| What is expected |
Write the data out again, character for character, with no images.

| Source material |
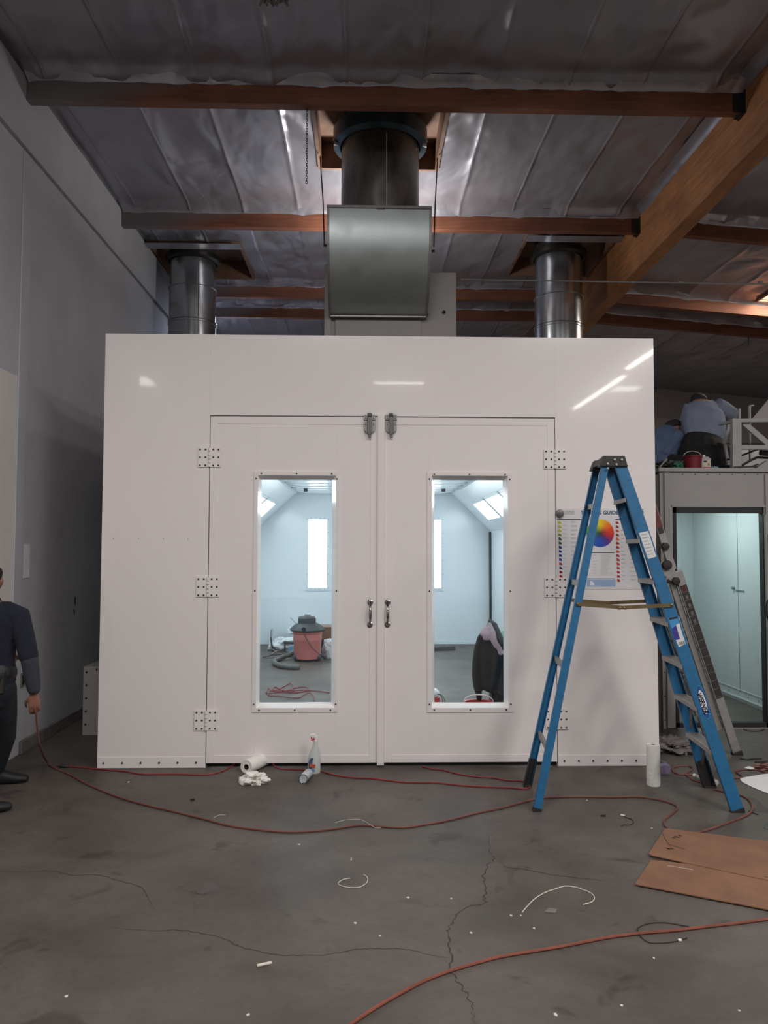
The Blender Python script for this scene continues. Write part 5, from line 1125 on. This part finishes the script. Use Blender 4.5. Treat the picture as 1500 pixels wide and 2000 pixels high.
# white paper sheet at right
P = [(1445, 1522), (1452, 1519), (1500, 1511), (1560, 1505), (1600, 1560), (1500, 1550), (1470, 1538), (1450, 1528)]
b = MB(); b.prism([FL(x, y, .003) for x, y in P], (0, 0, .002)); tag(b.build('paper_sheet', mPaper, smooth=False), 'white paper sheet on the floor at the right edge', 'paper')
P = [(1454, 1500), (1463, 1497), (1474, 1501), (1466, 1503)]; b = MB(); b.prism([FL(x, y, .012) for x, y in P], (0, 0, .003)); tag(b.build('paper_scrap', mPaper, smooth=False), 'small white paper scrap behind the cable loop at right', 'paper')
q = FL(1494, 1502); blob('wrapper', (q.x+.03, q.y, 0), .09, .05, .02, mat('reddish_wrapper', (.20, .09, .07), .6, var=.4, vs=30), 'crumpled reddish wrapper at the right edge behind the paper sheet', 'wrapper', 9, .7, 8)
# cardboard
t = thing('cardboard_sheet', FL(1400, 1700), 'flattened brown cardboard box lying on the floor at lower right', 'cardboard')
top = [(1299, 1619), (1340, 1624), (1500, 1645), (1620, 1659), (1620, 1740), (1580, 1738), (1343, 1687.5), (1273, 1672), (1267, 1669)]
bot = [(1272, 1681), (1343, 1689), (1580, 1738.5), (1680, 1750), (1660, 1800), (1500, 1778), (1320, 1744), (1240, 1728.5)]
b = MB(); b.prism([FL(x, y, .010) for x, y in top], (0, 0, .005)); b.build('upper_flap', mCard, t, smooth=False)
b = MB(); b.prism([FL(x, y, .006) for x, y in bot], (0, 0, .005)); b.build('lower_flap', mCard, t, smooth=False)
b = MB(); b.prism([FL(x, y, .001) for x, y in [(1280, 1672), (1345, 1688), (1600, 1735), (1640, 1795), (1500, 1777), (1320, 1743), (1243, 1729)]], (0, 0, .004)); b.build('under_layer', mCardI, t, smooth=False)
b = MB()
for pts, w in (([(1293, 1627), (1306, 1650)], 1.2), ([(1306, 1649.5), (1338, 1658.5)], 1.8)):
    a, c = FL(*pts[0], .0155), FL(*pts[1], .0155); b.bar(a, c, (0, 1, 0) if abs(c.x-a.x) > abs(c.y-a.y) else (1, 0, 0), .003*w, .0006)
for x, y in ((1316, 1636), (1320, 1634), (1325, 1635), (1328, 1632), (1304, 1657), (1307, 1658), (1312, 1657)):
    q = FL(x, y, .0156); b.obox(q, (.006, .002, 0), (-.003, .009, 0), (0, 0, .0004))
a, c = FL(1492, 1712, .0155), FL(1520, 1717, .0155); b.bar(a, c, (0, 1, 0), .005, .0006)
b.build('cut_mark', mCardI, t, smooth=False)
b = MB(); a, c = FL(1304, 1690.5, .0118), FL(1353, 1698.5, .0118); b.bar(a, c, (0, 1, 0), .004, .0006); b.build('tape_strip', mStr, t, smooth=False)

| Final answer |
The Blender Python script for this scene continues. Write part 5, from line 1125 on. This part finishes the script. Use Blender 4.5. Treat the picture as 1500 pixels wide and 2000 pixels high.
# white paper sheet at right
P = [(1445, 1522), (1452, 1519), (1500, 1511), (1560, 1505), (1600, 1560), (1500, 1550), (1470, 1538), (1450, 1528)]
b = MB(); b.prism([FL(x, y, .003) for x, y in P], (0, 0, .002)); tag(b.build('paper_sheet', mPaper, smooth=False), 'white paper sheet on the floor at the right edge', 'paper')
P = [(1454, 1500), (1463, 1497), (1474, 1501), (1466, 1503)]; b = MB(); b.prism([FL(x, y, .012) for x, y in P], (0, 0, .003)); tag(b.build('paper_scrap', mPaper, smooth=False), 'small white paper scrap behind the cable loop at right', 'paper')
q = FL(1494, 1502); blob('wrapper', (q.x+.03, q.y, 0), .09, .05, .02, mat('reddish_wrapper', (.20, .09, .07), .6, var=.4, vs=30), 'crumpled reddish wrapper at the right edge behind the paper sheet', 'wrapper', 9, .7, 8)
# cardboard
t = thing('cardboard_sheet', FL(1400, 1700), 'flattened brown cardboard box lying on the floor at lower right', 'cardboard')
top = [(1299, 1619), (1340, 1624), (1500, 1645), (1620, 1659), (1620, 1740), (1580, 1738), (1343, 1687.5), (1273, 1672), (1267, 1669)]
bot = [(1272, 1681), (1343, 1689), (1580, 1738.5), (1680, 1750), (1660, 1800), (1500, 1778), (1320, 1744), (1240, 1728.5)]
b = MB(); b.prism([FL(x, y, .010) for x, y in top], (0, 0, .005)); b.build('upper_flap', mCard, t, smooth=False)
b = MB(); b.prism([FL(x, y, .006) for x, y in bot], (0, 0, .005)); b.build('lower_flap', mCard, t, smooth=False)
b = MB(); b.prism([FL(x, y, .001) for x, y in [(1280, 1672), (1345, 1688), (1600, 1735), (1640, 1795), (1500, 1777), (1320, 1743), (1243, 1729)]], (0, 0, .004)); b.build('under_layer', mCardI, t, smooth=False)
b = MB()
for pts, w in (([(1293, 1627), (1306, 1650)], 1.2), ([(1306, 1649.5), (1338, 1658.5)], 1.8)):
    a, c = FL(*pts[0], .0155), FL(*pts[1], .0155); b.bar(a, c, (0, 1, 0) if abs(c.x-a.x) > abs(c.y-a.y) else (1, 0, 0), .003*w, .0006)
for x, y in ((1316, 1636), (1320, 1634), (1325, 1635), (1328, 1632), (1304, 1657), (1307, 1658), (1312, 1657)):
    q = FL(x, y, .0156); b.obox(q, (.006, .002, 0), (-.003, .009, 0), (0, 0, .0004))
a, c = FL(1492, 1712, .0155), FL(1520, 1717, .0155); b.bar(a, c, (0, 1, 0), .005, .0006)
b.build('cut_mark', mCardI, t, smooth=False)
b = MB(); a, c = FL(1304, 1690.5, .0118), FL(1353, 1698.5, .0118); b.bar(a, c, (0, 1, 0), .004, .0006); b.build('tape_strip', mStr, t, smooth=False)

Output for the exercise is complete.